So much of Latin is lost in translation. Here, I have endeavored to provide you with literal translations of some of Cicero's works--more specifically, Somnium Scipionis (The Dream of Scipio) and Tusculanae Disputationes (The Tusculan Disputations). If you see any errors or have any questions, feel free to email me. Happy scholaring!
Sunday, December 19, 2010
Somnium Scipionis, Part XV
And as soon as I began to be able to speak, with my weeping having been repressed, I say, “I ask, most sacred and best father, since this is life, as I hear Africanus say, why do I delay in the lands? Why don’t I hasten to come here to you?” He says, “It is not thus. For unless that god, of whom is this temple and all which you see, will have ever freed you from those confinements of the body, the approach here is not able to be open to you.

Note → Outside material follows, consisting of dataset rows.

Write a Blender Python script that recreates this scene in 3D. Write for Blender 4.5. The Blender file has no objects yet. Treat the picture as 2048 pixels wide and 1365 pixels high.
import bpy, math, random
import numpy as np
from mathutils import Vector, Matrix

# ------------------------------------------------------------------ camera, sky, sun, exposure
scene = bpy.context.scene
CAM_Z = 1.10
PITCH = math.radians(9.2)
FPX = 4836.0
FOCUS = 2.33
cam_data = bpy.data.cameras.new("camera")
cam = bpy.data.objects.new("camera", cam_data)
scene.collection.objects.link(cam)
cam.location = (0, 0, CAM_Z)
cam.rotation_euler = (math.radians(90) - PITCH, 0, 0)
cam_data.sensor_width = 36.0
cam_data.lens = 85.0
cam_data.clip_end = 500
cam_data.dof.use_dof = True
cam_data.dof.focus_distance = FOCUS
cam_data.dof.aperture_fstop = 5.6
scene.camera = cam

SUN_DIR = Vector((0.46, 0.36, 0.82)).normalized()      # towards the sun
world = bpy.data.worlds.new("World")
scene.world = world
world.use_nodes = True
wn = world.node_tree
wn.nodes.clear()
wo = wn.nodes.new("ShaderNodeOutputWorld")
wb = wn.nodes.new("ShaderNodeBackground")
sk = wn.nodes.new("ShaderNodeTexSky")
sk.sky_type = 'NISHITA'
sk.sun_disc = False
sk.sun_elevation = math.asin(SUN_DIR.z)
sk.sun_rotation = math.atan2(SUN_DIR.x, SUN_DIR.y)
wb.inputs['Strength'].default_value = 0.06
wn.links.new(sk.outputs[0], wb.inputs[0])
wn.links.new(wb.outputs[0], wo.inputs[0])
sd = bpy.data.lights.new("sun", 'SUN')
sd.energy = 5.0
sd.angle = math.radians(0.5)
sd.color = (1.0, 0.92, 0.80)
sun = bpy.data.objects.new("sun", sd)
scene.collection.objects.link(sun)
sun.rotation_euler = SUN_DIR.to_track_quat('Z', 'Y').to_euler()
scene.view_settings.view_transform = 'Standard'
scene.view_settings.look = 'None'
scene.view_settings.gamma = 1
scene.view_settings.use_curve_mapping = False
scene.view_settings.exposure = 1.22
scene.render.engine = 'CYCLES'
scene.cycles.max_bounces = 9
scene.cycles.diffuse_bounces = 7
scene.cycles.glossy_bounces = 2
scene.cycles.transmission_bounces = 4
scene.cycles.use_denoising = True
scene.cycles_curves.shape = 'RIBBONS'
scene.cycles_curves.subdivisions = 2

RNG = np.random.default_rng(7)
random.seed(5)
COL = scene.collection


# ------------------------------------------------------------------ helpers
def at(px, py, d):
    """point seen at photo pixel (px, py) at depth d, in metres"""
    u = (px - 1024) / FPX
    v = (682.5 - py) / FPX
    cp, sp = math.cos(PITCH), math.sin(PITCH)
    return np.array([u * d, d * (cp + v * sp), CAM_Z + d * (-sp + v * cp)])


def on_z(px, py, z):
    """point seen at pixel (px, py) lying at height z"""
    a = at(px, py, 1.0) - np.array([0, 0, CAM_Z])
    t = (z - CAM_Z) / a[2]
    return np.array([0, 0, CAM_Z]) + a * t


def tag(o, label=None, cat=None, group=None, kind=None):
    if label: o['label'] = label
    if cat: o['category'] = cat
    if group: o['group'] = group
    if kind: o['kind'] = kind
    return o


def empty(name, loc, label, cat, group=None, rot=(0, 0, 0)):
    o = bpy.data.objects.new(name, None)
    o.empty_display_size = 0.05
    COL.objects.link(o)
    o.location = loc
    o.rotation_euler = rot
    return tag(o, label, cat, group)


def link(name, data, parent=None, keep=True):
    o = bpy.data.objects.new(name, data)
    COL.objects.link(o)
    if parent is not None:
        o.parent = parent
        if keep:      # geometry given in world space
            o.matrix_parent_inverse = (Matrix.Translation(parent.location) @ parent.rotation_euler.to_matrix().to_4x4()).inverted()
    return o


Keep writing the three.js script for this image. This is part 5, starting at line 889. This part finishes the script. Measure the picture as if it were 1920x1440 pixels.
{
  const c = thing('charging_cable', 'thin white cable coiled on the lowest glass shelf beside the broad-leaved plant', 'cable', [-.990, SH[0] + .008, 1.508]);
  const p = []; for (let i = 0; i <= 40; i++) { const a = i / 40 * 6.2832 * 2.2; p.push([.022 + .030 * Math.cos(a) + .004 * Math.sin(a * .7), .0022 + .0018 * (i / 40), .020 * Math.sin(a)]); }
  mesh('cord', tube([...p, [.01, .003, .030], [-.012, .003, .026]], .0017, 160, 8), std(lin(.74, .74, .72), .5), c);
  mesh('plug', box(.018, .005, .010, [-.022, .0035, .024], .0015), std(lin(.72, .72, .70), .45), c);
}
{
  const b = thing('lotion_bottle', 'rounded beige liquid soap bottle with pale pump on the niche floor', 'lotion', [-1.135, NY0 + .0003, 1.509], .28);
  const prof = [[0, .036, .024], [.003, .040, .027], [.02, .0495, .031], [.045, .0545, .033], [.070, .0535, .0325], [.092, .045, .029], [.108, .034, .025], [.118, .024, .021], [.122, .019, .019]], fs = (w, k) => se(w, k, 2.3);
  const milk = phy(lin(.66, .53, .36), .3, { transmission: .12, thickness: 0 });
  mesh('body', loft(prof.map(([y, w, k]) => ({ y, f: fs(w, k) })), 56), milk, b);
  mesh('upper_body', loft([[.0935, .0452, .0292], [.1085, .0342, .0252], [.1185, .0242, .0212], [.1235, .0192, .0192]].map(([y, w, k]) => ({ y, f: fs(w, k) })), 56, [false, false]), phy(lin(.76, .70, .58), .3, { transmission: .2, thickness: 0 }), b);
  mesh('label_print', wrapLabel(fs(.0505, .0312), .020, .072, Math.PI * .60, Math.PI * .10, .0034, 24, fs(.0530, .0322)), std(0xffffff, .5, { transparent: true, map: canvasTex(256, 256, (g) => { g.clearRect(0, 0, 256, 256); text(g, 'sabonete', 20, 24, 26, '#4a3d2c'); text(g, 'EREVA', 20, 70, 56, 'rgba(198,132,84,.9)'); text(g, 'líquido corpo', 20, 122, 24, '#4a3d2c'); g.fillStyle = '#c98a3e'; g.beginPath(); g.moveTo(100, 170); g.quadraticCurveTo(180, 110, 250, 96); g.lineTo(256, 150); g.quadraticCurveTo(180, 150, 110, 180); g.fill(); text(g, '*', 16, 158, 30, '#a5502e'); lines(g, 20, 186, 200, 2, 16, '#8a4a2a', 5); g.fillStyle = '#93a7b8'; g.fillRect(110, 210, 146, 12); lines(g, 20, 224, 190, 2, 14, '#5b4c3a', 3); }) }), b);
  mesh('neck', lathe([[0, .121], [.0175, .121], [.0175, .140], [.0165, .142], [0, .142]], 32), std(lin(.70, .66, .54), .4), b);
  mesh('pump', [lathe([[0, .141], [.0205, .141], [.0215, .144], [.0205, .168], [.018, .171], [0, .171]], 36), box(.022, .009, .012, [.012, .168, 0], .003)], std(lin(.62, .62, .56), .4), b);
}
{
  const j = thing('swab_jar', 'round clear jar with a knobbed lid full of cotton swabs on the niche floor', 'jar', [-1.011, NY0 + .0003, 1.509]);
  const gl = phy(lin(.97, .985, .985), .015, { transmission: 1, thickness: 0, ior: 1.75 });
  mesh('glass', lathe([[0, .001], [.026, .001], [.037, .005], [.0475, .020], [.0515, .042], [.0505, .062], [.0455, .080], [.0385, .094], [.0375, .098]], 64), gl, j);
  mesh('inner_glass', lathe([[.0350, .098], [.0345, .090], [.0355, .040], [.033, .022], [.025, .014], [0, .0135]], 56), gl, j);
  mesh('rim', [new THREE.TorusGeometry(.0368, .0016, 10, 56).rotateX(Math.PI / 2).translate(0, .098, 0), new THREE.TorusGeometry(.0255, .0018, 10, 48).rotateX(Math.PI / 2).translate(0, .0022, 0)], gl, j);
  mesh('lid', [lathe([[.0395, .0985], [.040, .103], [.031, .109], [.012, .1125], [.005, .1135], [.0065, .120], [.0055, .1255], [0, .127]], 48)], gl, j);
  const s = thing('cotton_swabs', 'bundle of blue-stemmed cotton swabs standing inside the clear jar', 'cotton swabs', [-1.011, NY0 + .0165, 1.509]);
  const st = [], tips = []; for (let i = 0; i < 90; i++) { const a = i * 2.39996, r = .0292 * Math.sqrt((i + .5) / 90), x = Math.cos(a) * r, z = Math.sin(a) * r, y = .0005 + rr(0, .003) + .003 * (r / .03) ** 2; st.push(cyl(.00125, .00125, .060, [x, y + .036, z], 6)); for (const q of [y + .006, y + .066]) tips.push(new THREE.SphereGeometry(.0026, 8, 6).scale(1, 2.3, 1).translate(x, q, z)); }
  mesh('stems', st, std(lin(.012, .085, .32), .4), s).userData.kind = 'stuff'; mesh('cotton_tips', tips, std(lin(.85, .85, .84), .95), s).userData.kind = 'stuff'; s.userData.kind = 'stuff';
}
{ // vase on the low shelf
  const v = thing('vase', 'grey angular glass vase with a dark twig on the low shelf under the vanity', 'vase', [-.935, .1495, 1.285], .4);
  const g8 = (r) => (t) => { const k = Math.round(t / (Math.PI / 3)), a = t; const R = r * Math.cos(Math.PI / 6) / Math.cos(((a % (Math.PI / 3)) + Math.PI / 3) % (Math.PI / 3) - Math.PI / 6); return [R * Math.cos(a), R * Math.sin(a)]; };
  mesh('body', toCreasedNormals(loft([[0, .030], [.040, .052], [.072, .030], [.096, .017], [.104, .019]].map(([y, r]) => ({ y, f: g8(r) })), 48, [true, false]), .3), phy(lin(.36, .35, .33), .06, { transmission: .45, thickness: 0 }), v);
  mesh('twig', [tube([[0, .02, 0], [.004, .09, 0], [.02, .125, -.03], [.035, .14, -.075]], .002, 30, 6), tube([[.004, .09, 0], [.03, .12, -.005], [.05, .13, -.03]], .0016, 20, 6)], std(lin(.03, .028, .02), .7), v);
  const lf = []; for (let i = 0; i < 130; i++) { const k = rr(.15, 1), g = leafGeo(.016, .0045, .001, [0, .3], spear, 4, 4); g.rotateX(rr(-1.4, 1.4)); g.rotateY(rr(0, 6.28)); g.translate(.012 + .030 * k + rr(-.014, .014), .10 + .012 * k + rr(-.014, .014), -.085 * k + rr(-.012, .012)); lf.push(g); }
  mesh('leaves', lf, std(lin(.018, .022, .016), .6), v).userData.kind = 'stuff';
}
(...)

For men were begotten on this condition, who guard that globe, which you see to be the middle in this temple, which is called the earth, and to those a soul was given from those everlasting fires which you call the constellations and the stars, which, spherical and round, animated with divine minds, complete their orbits and circles with marvelous quickness. Therefore, Publius, the soul must be retained by both you and all good men in the keeping of the body, nor without his command from whom that was given to you must it be departed from the life of men, lest you should seem to have avoided the human duty assigned by god.